A great, intimate rock album from Brazil's greatest singer5
Veloso does something different with each of his albums, which can make it difficult for new listeners to figure out which CD to pick up first. Now he's made the answer easy: Ce. This disc is an intimate collection of songs whose style can perhaps (however inaccurately...) be described as calmly ferocious garage rock tunes. While he doesn't "rock" in the American sense, the stripped-down instrumentation of this album (guitar, bass, drums, voice) provides a great counterpoint to some of his other, more overblown works of recent years (the orchestral arrangements of Estampa Fina, the horns, strings and samba-rhythms of Livro, etc., and his inconsistent A Foreign Sound). The tunes on Ce are tightly-wound, and, though sometimes sweet, are actually angrier than Veloso has been in the past (he recently went through a rough divorce). The great rock tunes on this one are "Outro," "Odeio," and "Rocks." "Homem" talks of all the things about women of which he's not jealous, and a few of which he is: longevity and multiple orgasms. With this album Veloso also distances himself from the more soporific trends in Brazilian popular music (Bebel Gilberto, Marisa Monte, Veloso himself on some other albums). I highly recommend "Ce," as well as "Live in Bahia," and "Tropicalia II" (which he recorded with Brazil's other great, Gilberto Gil).

not bad3
first let me start by saying that i like veloso pretty well. he's no gilberto gil or jorge ben in my opinion but he's hugely influential and creative. he also has widely eclectic interests.
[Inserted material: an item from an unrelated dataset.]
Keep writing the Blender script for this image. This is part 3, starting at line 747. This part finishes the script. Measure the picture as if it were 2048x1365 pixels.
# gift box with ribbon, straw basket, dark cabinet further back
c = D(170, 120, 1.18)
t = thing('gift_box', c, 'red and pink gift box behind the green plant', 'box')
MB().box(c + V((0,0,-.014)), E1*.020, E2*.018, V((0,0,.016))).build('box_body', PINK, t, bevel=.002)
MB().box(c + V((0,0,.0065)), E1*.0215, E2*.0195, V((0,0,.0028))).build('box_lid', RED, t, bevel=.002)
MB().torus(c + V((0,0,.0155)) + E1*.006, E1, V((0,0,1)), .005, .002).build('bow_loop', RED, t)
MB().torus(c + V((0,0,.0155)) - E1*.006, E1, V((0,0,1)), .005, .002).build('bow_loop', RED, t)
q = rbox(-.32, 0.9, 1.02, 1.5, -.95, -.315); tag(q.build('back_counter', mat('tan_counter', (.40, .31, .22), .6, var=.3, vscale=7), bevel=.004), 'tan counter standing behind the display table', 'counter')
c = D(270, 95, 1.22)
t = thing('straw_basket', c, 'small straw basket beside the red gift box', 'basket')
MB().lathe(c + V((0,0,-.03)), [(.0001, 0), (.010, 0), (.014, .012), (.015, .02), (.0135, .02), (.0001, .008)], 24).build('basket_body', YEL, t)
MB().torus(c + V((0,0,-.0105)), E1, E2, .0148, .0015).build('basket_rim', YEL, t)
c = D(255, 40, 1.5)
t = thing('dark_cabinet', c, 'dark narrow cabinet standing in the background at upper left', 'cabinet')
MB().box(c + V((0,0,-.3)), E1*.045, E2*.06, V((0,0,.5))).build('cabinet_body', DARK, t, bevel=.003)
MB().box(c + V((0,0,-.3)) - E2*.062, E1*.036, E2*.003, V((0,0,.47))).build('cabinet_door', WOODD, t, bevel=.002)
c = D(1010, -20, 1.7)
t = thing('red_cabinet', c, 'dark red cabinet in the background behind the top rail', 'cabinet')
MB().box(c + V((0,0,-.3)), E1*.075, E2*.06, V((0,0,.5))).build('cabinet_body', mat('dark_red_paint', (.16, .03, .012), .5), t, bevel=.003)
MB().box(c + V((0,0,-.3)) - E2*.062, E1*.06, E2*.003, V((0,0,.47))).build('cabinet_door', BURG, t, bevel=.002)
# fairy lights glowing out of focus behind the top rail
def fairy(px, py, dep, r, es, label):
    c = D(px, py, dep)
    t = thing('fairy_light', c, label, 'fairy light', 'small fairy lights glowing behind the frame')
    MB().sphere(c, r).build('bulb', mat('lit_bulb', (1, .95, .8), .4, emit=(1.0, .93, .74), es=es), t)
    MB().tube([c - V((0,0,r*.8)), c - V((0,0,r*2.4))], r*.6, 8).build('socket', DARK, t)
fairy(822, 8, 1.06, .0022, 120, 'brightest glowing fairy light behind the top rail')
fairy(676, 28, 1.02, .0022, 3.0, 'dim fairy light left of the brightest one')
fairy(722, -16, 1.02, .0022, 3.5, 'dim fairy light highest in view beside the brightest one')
on this cd, we find veloso sticking to rock with few forays into other genres. other reviewers found this album highly original, but at many points i was reminded of some of his 70s releases at the very least in terms of atmosphere. the lyrics are in portuguese and veloso's voice sounds the same as ever. overall, i felt the album to be dark, complex, and at times reminiscent of the indie-rock scene. it wasn't to my tastes. however there were a few songs that i liked -- deusa urbana e um sonho in particular.
it's a major departure from his recent work. i'm not a fan of much of his recent work and neither am i a fan of this cd. but if you're a huge veloso fan it's worth a listen to decide for yourself.